Mars Insight Lands, Sends Back First Image

Mars Insight Lands, Sends Back First Image

NASA’s InSight probe successfully landed on Mars as planned today after a nearly 7-month journey.  Two tiny cubesats called MarCO-A and MARCO-B worked perfectly to relay signals, including InSight’s first post-landing photo, back to Earth.  It will be a few hours before NASA has confirmation that the solar panels, which provide electricity for the spacecraft’s systems, deployed correctly, but so far the mission is proceeding flawlessly.

The Interior Exploration using Seismic Investigations, Geodesy and Heat Transport (InSight) spacecraft is a stationary lander, not a rover like Curiosity.  It will remain where it is on Elysium Planitia (Heavenly Plain) and deploy instruments to study the interior of the Red Planet, the first spacecraft to do so.

InSight carries a seismometer, SEIS (Seismic Experiment for Interior Structure), and a Heat Flow and Physics Properties Probe (HP3). SEIS was provided by the French space agency, CNES, with the participation of other European institutes and JPL. HP3 was provided by the German space agency, DLR.  JPL supplied a Rotation and Interior Structure Experiment (RISE) that will use the spacecraft communication system to provide precise measurements of the planet’s rotation.  The spacecraft was built by Lockheed Martin.

InSight also has a camera and sent back the first photo of its landing site moments after arriving at its new home.  The dots on the image are particles of dust on its dust cover.  The cover will be removed after the dust kicked up by the landing settles.

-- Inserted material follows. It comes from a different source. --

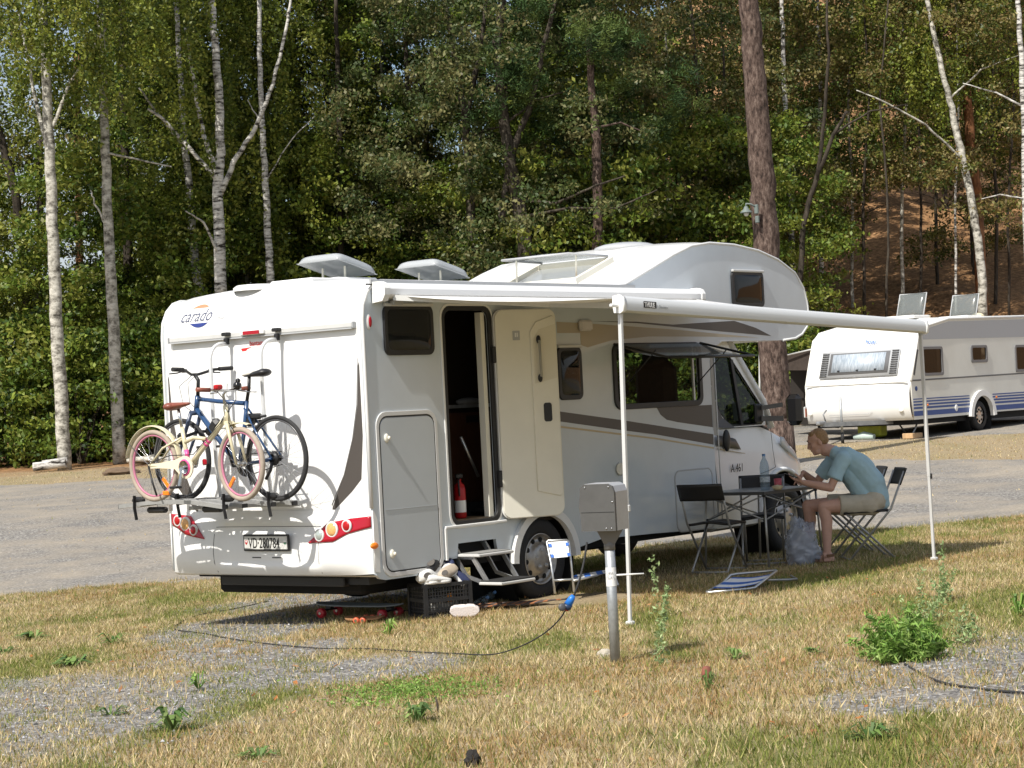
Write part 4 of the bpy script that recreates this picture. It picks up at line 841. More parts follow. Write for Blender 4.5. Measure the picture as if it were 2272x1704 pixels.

First post-landing image from NASA’s Mars InSight probe, November 26, 2018. Credit: NASA

Reception of the image, and moment-by-moment data from the 6.5 minute entry, descent, and landing (EDL) sequence, in real time was made possible by two tiny cubesats that were launched with InSight.   MarCO-A and MarCO-B separated from InSight after launch and trailed the spacecraft throughout the journey to Mars.  Their purpose was to relay signals from InSight to Earth during EDL as they flew past Mars.

This was the first time cubesats have been sent into deep space and were categorized as a technology demonstration so whether they would work or not was an open question.  They worked just fine, receiving UHF signals from InSight and transmitting them back to Earth in X-band. The cubesats were not designed to either land on or go into orbit around Mars.  They flew past the planet and out of range of InSight minutes after the landing.

Future communications with Insight will be through two NASA spacecraft that already are in orbit around Mars — Mars Reconnaissance Orbiter (MRO) and Mars Odyssey.  MRO also collected data during EDL, but it will not be transmitted back to Earth for several hours when it is in the correct orbital position to do so.

This is NASA’s eighth successful landing on Mars.  The others were Viking 1 and Viking 2 in 1976 (both also had orbiters), Mars Pathfinder (1997), Spirit and Opportunity (2004), Phoenix (2008), and Curiosity (2012).

Landing sites of all successful NASA Mars landers. Credit: NASA

The United States is the only country to successfully land spacecraft on Mars.  Four attempts by the Soviet Union in the 1970s were mission failures (data was returned from one after landing, but for only 20 seconds, not enough to return even one image). Two European attempts in 2003 and 2016 also failed.  NASA’s own Mars Polar Lander failed in 1999.

NASA officials always stress how difficult it is to land on Mars.  During a press conference yesterday, Thomas Zurbuchen, Associate Administrator for the Science Mission Directorate, said it again: “Never take Mars for granted.  Mars is hard.”

But today, at least, everything went smoothly.   Bruce Banerdt, InSight’s Principal Investigator, calls Insight a “slow motion” mission because it will take 2-3 months to deploy the instruments, another month to calibrate them and 6 months before scientists have a “glimmer” of what they hope to learn.  The prime mission will last two Earth years and he hopes that “basic” questions about the interior of Mars will be answered by then.

The result will be a three-dimensional map of the planet’s interior and a look back through 4.5 billion years to the formation of the solar system, which will lead to a better understanding of Earth’s own evolution.